Canada and Ontario Right Past Wrongs


A federal Ministerial Order signed on August 25, 2020 set apart 113.6 acres of land as an addition to the reserve of the Chippewas of Kettle & Stony Point First Nation. Kettle & Stony Point First Nation is located approximately 35 kilometres northeast of Sarnia, Ontario on the east shore of Lake Huron. The newly-added lands are located on the site of the former Ipperwash Provincial Park. In 1942, during World War II, the Canadian Government evicted eighteen Anishinabek families from the lands to erect a military base, Camp Ipperwasf, destroying a traditional burial site in the process. On September 6, 1995, Anthony “Dudley” George lost his life seeking to reclaim this land and the adjacent former Camp Ipperwash for Chippewas of Kettle & Stony Point First Nation when the Ontario government sent in the OPP. The police opened fire on the people protesting the loss of the lands.

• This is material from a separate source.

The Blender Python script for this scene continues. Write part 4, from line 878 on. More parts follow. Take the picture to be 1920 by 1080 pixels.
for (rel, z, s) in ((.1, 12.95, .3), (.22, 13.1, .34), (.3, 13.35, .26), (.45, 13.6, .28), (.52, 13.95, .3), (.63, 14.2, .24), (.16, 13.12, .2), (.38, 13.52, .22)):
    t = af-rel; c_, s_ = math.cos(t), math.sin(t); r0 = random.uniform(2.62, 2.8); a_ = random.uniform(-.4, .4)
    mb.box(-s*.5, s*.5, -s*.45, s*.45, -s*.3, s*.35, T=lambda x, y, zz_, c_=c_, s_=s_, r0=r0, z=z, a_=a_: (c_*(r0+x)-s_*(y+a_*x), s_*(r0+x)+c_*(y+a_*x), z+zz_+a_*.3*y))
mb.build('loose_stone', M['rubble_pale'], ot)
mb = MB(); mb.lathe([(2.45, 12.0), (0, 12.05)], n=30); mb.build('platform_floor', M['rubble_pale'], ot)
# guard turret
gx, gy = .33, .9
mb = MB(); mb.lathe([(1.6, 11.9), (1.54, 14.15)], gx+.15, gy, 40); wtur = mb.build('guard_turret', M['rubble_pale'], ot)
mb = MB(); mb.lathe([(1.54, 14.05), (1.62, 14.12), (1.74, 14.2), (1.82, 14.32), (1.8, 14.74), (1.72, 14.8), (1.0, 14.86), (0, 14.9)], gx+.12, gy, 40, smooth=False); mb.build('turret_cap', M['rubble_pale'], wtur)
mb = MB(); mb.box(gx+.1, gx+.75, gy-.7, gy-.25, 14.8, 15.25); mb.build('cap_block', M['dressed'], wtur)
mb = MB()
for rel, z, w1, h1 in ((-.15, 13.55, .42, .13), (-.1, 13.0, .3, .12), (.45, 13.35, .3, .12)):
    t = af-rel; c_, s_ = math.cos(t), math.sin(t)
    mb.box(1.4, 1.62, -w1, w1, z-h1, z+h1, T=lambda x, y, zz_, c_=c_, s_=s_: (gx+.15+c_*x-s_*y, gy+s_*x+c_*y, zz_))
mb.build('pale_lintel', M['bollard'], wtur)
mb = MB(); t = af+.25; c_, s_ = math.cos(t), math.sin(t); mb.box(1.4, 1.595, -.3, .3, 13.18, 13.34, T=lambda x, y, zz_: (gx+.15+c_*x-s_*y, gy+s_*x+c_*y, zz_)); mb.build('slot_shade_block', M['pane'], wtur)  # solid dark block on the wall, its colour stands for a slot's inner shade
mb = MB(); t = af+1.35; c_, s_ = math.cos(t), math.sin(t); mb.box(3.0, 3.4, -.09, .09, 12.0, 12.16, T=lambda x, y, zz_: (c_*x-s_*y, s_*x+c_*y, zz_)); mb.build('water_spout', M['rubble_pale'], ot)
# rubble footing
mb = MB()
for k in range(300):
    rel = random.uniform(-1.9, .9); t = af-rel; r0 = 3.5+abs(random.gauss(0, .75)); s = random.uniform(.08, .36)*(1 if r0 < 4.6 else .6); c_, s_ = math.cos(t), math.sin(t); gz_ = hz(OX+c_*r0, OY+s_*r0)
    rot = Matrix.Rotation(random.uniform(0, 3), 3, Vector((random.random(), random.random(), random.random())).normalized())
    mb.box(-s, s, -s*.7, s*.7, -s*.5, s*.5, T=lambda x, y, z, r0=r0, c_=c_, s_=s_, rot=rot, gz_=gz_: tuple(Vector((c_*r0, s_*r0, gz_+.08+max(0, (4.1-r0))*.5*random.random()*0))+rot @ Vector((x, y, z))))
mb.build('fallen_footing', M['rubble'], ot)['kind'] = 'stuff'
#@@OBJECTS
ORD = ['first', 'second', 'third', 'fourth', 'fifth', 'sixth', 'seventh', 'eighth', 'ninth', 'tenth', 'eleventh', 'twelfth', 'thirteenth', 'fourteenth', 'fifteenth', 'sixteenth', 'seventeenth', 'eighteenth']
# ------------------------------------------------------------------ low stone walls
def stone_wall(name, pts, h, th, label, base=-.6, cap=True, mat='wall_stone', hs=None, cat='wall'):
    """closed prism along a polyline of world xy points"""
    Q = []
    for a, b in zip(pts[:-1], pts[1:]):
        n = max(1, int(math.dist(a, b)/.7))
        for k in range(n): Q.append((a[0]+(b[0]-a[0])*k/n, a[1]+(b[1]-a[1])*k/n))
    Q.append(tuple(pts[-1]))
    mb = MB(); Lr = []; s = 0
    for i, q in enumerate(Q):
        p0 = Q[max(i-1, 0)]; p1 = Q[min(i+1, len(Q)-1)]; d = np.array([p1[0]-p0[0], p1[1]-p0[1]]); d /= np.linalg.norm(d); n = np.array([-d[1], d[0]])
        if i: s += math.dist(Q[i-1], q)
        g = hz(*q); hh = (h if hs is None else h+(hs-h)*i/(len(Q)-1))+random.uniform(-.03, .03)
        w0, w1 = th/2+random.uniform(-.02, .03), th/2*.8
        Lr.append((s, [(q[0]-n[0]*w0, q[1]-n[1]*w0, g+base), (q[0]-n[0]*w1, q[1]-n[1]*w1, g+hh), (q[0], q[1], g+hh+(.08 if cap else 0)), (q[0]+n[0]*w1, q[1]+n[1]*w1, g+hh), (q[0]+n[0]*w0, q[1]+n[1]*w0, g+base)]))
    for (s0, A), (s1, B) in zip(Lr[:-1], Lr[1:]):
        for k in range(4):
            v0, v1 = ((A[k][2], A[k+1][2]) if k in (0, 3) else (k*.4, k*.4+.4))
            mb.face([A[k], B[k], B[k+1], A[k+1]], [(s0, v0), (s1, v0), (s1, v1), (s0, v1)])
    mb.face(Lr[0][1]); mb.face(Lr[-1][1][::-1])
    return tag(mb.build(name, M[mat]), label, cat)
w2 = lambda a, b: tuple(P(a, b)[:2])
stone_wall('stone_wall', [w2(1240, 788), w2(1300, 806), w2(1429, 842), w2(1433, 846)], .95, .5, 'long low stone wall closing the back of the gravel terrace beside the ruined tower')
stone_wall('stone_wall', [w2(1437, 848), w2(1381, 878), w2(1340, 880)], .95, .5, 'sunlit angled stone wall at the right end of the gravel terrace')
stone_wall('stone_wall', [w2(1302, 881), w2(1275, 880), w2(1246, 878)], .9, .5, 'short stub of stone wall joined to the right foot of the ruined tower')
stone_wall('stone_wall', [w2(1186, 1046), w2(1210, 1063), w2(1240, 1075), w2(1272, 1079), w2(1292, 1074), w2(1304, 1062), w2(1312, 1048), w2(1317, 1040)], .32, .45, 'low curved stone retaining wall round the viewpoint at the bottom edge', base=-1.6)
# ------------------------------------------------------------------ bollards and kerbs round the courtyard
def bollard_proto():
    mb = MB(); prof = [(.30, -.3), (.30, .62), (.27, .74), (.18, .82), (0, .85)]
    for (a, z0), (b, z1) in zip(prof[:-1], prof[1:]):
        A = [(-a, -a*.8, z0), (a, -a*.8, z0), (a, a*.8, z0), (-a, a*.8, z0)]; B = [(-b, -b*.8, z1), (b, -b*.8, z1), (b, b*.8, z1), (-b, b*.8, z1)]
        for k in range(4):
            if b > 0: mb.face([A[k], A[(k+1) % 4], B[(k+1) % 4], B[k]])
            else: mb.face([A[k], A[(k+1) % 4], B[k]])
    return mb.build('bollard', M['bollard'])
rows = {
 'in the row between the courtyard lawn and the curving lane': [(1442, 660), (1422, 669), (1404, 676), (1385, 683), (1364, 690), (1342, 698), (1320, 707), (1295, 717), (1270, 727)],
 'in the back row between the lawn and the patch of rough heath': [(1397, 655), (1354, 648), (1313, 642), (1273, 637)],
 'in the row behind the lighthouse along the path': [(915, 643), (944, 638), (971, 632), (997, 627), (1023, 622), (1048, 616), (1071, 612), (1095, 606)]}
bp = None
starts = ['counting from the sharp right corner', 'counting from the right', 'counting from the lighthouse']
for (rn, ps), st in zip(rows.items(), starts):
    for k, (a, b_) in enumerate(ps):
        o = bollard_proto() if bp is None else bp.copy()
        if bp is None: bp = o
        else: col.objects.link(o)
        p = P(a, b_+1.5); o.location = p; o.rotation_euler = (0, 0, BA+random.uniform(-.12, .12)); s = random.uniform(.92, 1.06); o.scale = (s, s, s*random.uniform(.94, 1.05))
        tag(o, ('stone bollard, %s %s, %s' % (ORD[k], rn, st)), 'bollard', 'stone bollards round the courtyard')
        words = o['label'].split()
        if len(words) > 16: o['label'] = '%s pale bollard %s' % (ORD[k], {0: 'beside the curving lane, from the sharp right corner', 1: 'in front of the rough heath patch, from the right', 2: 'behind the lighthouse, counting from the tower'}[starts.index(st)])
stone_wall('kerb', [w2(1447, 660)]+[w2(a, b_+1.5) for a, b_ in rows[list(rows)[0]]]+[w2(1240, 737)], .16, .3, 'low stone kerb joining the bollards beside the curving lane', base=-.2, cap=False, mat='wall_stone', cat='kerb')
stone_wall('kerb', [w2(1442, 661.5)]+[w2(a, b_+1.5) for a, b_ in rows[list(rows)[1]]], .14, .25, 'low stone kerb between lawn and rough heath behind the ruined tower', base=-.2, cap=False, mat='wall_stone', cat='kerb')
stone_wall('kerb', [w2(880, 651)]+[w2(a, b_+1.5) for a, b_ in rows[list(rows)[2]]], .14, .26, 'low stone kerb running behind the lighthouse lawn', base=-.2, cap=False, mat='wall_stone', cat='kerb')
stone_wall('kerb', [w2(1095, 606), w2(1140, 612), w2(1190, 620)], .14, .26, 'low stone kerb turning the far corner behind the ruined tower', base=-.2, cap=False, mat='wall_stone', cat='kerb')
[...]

The Province of Ontario earlier transferred the former Ipperwash Provincial Park lands to Canada for this purpose, fulfilling a commitment made by the provincial government following the release of the Ipperwash Inquiry Report. It will take about 20 years to clean up the site of Camp Ipperwash.

Carolyn Bennett, Minister of Crown-Indigenous Relations, stated: “The return of these lands is an important step in the history of Canada, as today we are able to right past wrongs. Dudley George died in 1995 trying to reclaim these lands and today, the Government of Canada is honoured to set apart these lands for the use and benefit of the First Nation. Our work together is another step in advancing reconciliation and improving the treaty relationship with First Nations. I wish Chief Henry and Chippewas of Kettle & Stony Point First Nation great success in their continued development.”

Chief Jason Henry, Chief of Chippewas of Kettle & Stony Point First Nation, commented on the restoration of the land: “The Chippewas of Kettle and Stony Point First Nation would like to acknowledge the formal return of a portion the lands we call Aazhoodena (Stony Point). As a Nation, we have always known about the significance of Aazhoodena, and the lands there were reclaimed in 1995. The return of the former Provincial Park lands is an important legal indicator for our Ancestors and our future generations that we’re home again and the land is legally ours. It is also important that we honour the memory of Dudley George today, who made the supreme sacrifice in respect of the Ancestors and all of those who have dedicated their lives to the return of our lands.”